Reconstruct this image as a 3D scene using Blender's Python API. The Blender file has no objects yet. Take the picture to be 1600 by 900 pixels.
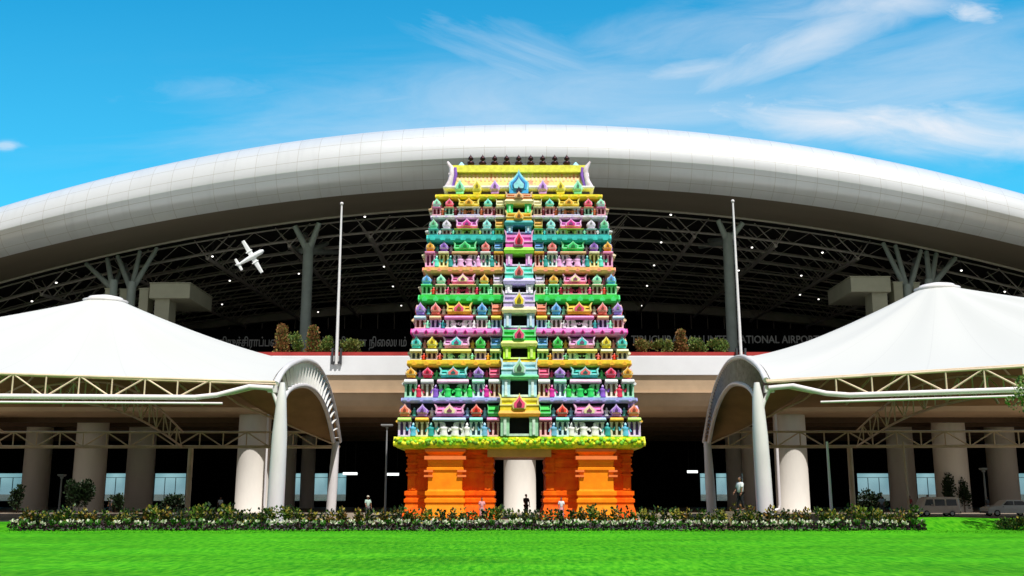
import bpy, bmesh, math, random
from mathutils import Vector, Matrix, Quaternion
random.seed(7)
S = bpy.context.scene
COL = S.collection
R = math.radians
# ------------------------------------------------------------------ camera
F = 1600.0; CH = 2.0; PITCH = math.atan(322/1600)
cd = bpy.data.cameras.new('camera'); cam = bpy.data.objects.new('camera', cd); COL.objects.link(cam)
cam.location = (0, 0, CH); cam.rotation_euler = (math.pi/2+PITCH, 0, 0)
cd.sensor_width = 36; cd.lens = 36.0; cd.clip_start = .5; cd.clip_end = 9000
S.camera = cam
# ------------------------------------------------------------------ light
SUN_EL, SUN_AZ = R(60), R(24)          # azimuth to the right of "behind the camera"
ts = Vector((math.sin(SUN_AZ)*math.cos(SUN_EL), -math.cos(SUN_AZ)*math.cos(SUN_EL), math.sin(SUN_EL)))
sl = bpy.data.lights.new('sun', 'SUN'); sl.energy = 4.9; sl.angle = R(.5); sl.color = (1, .97, .92)
so = bpy.data.objects.new('sun', sl); COL.objects.link(so); so.rotation_euler = (-ts).to_track_quat('-Z', 'Y').to_euler()
S.view_settings.view_transform = 'Standard'; S.view_settings.look = 'None'; S.view_settings.gamma = 1
S.view_settings.exposure = 0.08; S.view_settings.use_curve_mapping = False
W = bpy.data.worlds.new('World'); S.world = W; W.use_nodes = True
nt = W.node_tree; N = nt.nodes; L = nt.links; N.clear()
def wn(t, **k):
    n = N.new(t)
    for a, b in k.items(): setattr(n, a, b)
    return n
def wm(op, a, b=None, c=None):
    n = N.new('ShaderNodeMath'); n.operation = op
    for i, v in enumerate((a, b, c)):
        if v is None: continue
        if isinstance(v, (int, float)): n.inputs[i].default_value = v
        else: L.new(v, n.inputs[i])
    return n.outputs[0]
out = wn('ShaderNodeOutputWorld'); bg = wn('ShaderNodeBackground'); bg.inputs[1].default_value = .105
L.new(bg.outputs[0], out.inputs[0])
sky = wn('ShaderNodeTexSky', sky_type='NISHITA', sun_disc=False, sun_elevation=SUN_EL, sun_rotation=math.pi-SUN_AZ)
sky.air_density = 1.0; sky.dust_density = .35; sky.ozone_density = 3.0; sky.altitude = 80
hs = wn('ShaderNodeHueSaturation'); hs.inputs['Saturation'].default_value = 1.38; hs.inputs['Hue'].default_value = .483
hs.inputs['Value'].default_value = 1.1
L.new(sky.outputs[0], hs.inputs['Color'])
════
*Given request:* Omit pictures; set down the rest of the material word for word.

*Written response:*
Reconstruct this image as a 3D scene using Blender's Python API. The Blender file has no objects yet. Take the picture to be 1600 by 900 pixels.
import bpy, bmesh, math, random
from mathutils import Vector, Matrix, Quaternion
random.seed(7)
S = bpy.context.scene
COL = S.collection
R = math.radians
# ------------------------------------------------------------------ camera
F = 1600.0; CH = 2.0; PITCH = math.atan(322/1600)
cd = bpy.data.cameras.new('camera'); cam = bpy.data.objects.new('camera', cd); COL.objects.link(cam)
cam.location = (0, 0, CH); cam.rotation_euler = (math.pi/2+PITCH, 0, 0)
cd.sensor_width = 36; cd.lens = 36.0; cd.clip_start = .5; cd.clip_end = 9000
S.camera = cam
# ------------------------------------------------------------------ light
SUN_EL, SUN_AZ = R(60), R(24)          # azimuth to the right of "behind the camera"
ts = Vector((math.sin(SUN_AZ)*math.cos(SUN_EL), -math.cos(SUN_AZ)*math.cos(SUN_EL), math.sin(SUN_EL)))
sl = bpy.data.lights.new('sun', 'SUN'); sl.energy = 4.9; sl.angle = R(.5); sl.color = (1, .97, .92)
so = bpy.data.objects.new('sun', sl); COL.objects.link(so); so.rotation_euler = (-ts).to_track_quat('-Z', 'Y').to_euler()
S.view_settings.view_transform = 'Standard'; S.view_settings.look = 'None'; S.view_settings.gamma = 1
S.view_settings.exposure = 0.08; S.view_settings.use_curve_mapping = False
W = bpy.data.worlds.new('World'); S.world = W; W.use_nodes = True
nt = W.node_tree; N = nt.nodes; L = nt.links; N.clear()
def wn(t, **k):
    n = N.new(t)
    for a, b in k.items(): setattr(n, a, b)
    return n
def wm(op, a, b=None, c=None):
    n = N.new('ShaderNodeMath'); n.operation = op
    for i, v in enumerate((a, b, c)):
        if v is None: continue
        if isinstance(v, (int, float)): n.inputs[i].default_value = v
        else: L.new(v, n.inputs[i])
    return n.outputs[0]
out = wn('ShaderNodeOutputWorld'); bg = wn('ShaderNodeBackground'); bg.inputs[1].default_value = .105
L.new(bg.outputs[0], out.inputs[0])
sky = wn('ShaderNodeTexSky', sky_type='NISHITA', sun_disc=False, sun_elevation=SUN_EL, sun_rotation=math.pi-SUN_AZ)
sky.air_density = 1.0; sky.dust_density = .35; sky.ozone_density = 3.0; sky.altitude = 80
hs = wn('ShaderNodeHueSaturation'); hs.inputs['Saturation'].default_value = 1.38; hs.inputs['Hue'].default_value = .483
hs.inputs['Value'].default_value = 1.1
L.new(sky.outputs[0], hs.inputs['Color'])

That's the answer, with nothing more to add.